Los pocos que se atreven a hablar de clase trabajadora, obrera o explotada, lo hacen de manera apologética para seguir defendiendo el trabajo asalariado y conciben a la clase como la suma de todos esos sujetos o sectores populares que nos deberíamos unir tras uno u otro proyecto político que dará respuestas a cada sector en particular. ¡Nuevamente no es más que la noción socialdemócrata de revolución como mero cúmulo de reformas!
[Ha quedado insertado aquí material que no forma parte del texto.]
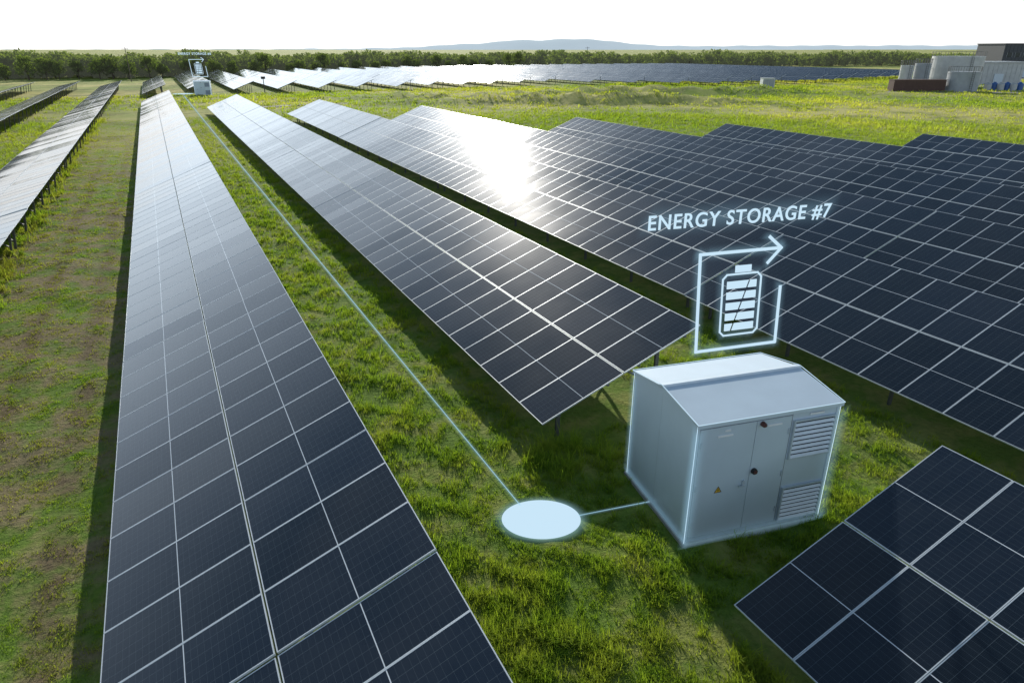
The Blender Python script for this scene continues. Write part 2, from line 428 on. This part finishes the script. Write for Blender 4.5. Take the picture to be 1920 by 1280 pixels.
    mb=MB(); mb.cyl((1.27,-.022,1.42),.06,.055,0,.05,18,0,True,'Y'); mb.cyl((1.27,-.07,1.42),.035,.03,0,.03,14,1,True,'Y'); obj('alarm_button',mb.mesh('alarm_button',[M_BLK,M_RED]),root)
    mb=MB(); mb.cyl((1.30,-.022,2.40),.05,.045,0,.07,18,0,True,'Y'); mb.cyl((1.30,-.09,2.40),.036,.022,0,.03,14,0,True,'Y'); obj('alarm_lamp',mb.mesh('alarm_lamp',[M_RED]),root)
    for (a,b,z) in ((.42,.72,2.26),(1.42,1.72,2.32),(.55,.66,2.36),(2.3,2.6,2.42)):
        mb=MB(); mb.box(a,b,-.028,-.017,z,z+.035); obj('name_plate',mb.mesh('name_plate',[M_WHT]),root)
    mb=MB(); mb.box(1.935,1.941,-.005,-.0005,.1,BHF-.05); obj('panel_seam',mb.mesh('panel_seam',[M_SEAM]),root)
    for (z0,z1) in ((1.56,2.32),(.17,.88)):
        mb=MB(); a,b=2.00,2.84
        mb.box(a,b,-.004,-.001,z0,z1,1)  # dark backing paints in the shade between the slats
        mb.box(a-.03,a,-.05,-.001,z0-.03,z1+.03);mb.box(b,b+.03,-.05,-.001,z0-.03,z1+.03);mb.box(a,b,-.05,-.001,z1,z1+.03);mb.box(a,b,-.05,-.001,z0-.03,z0)
        nS=8
        for q in range(nS):
            pz=(z1-z0)/nS; z=z0+q*pz
            mb.face([(a,-.056,z+.005),(b,-.056,z+.005),(b,-.03,z+pz*.60),(a,-.03,z+pz*.60)])
            mb.face([(a,-.004,z+pz*.62),(a,-.03,z+pz*.60),(b,-.03,z+pz*.60),(b,-.004,z+pz*.62)],1)
        obj('vent_grille',mb.mesh('vent_grille',[M_VENT,M_DARK]),root)
    r=.009*k; e=.013
    C=[(-e,-e-.01,.05),(BW+e,-e-.01,.05),(-e,BD+e,.05),(x0,-ov-.02,BHF+.02),(x1,-ov-.02,BHF+.02),(x0,BD+ov+.02,BH+.02),(x1,BD+ov+.02,BH+.02),(x0-.01,ry,BR+.06),(x1+.01,ry,BR+.06)]
    C3=(-e,-e-.01,BHF-.03);C4=(BW+e,-e-.01,BHF-.03);C5=(-e,BD+e,BH-.03)
    E=[(C[0],C[1]),(C[0],C[2]),(C[0],C3),(C[1],C4),(C[2],C5),(C[3],C[4]),(C[3],C[7]),(C[7],C[5]),(C[5],C[6]),(C[4],C[8]),(C[8],C[6])]
    ol=obj('luminous_outline',tubes(E,r,'luminous_outline'),root,label='thin glowing pale blue line along the edges')
    if k<2:
        y=-.095
        S=[((C[0][0],y,.1),(C[1][0],y,.1),(0,0,1)),((C[0][0],y,.1),(C[0][0],y,BHF-.2),(1,0,0)),((BW,y,.1),(BW,y,BHF-.2),(1,0,0)),
           ((-.03,0,.1),(-.03,BD,.1),(0,0,1)),((-.03,0,.1),(-.03,0,BHF-.2),(0,1,0)),((-.03,BD,.1),(-.03,BD,BH-.2),(0,1,0))]
        obj('outline_glow',halo_strips(S,.20,M_GLOW2,'outline_glow'),ol)
    return root
ROTB=-math.asin(.1685)
container((7.38,7.73,0),ROTB,1.0,'grey metal battery container with pitched roof and vents in grass')
container((7.4,157.0,0),ROTB,3.5,'grey metal battery container far off beside solar rows')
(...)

Donde más evidente se hace el carácter burgués de estos proyectos es cuando busca canalizar al proletariado en el latinoamericanismo, que no es más que una suma de nacionalismos, no es más que la defensa de los intereses de un grupo determinado de burgueses a través de un grupo de Estados. Todo Estado es imperialista por más débil que sea su economía nacional o atrasada su industria. En las guerras del Capital como en los mercados solo hay en juego intereses burgueses imperialistas y nunca los intereses del proletariado. La separación ideológica entre primer mundo-tercer mundo o «países desarrollados» y «en desarrollo» enfrenta a los proletarios entre sí, a la vez que confunde y destruye las tareas revolucionarias. La noción etapista de la revolución nos dice que en Latinoamérica hay que realizar las tareas democrático-burguesas desarrollando la industria nacional, fortaleciendo la democracia. Otra vez el cuento de la liberación nacional pero esta vez más a través de las urnas que de las armas.
Las críticas a estas tendencias son tan viejas como el enfrentamiento revolución-contrarevolución. A pesar de presentarse como novedoso, del siglo XXI, no son más que el viejo reformismo con una nueva cara, defendido tanto en nombre de la «revolución» como negando su necesidad. Pero la reforma es siempre, y en todos los casos, el arma de los enemigos, de los explotadores y los opresores contra las necesidades humanas. La revolución, la imposición y generalización de estas necesidades, no puede realizarse reformando esta sociedad basada en la explotación, en el sacrificio, en la negación más brutal de la vida en favor de la valorización del Capital, sino única y exclusivamente mediante su destrucción violenta.
Las reformas y construcciones que propone el poder popular no es que sean incompletas o se queden a mitad de camino ¡es qué van en otra dirección! Pues son parte de la política de la burguesía para canalizar y negar la fuerza revolucionaria del proletariado y transformarla en fuerza productiva del capital.
Toda defensa de la economía nacional, se pinte o no de socialista, es la defensa de nuestra explotación.
Contra las alternativas de gestión burguesas, opongamos la organización y centralización de las luchas proletarias.
Ante la catástrofe capitalista hay un solo camino para la vida: la destrucción revolucionaria del trabajo asalariado y la mercancía.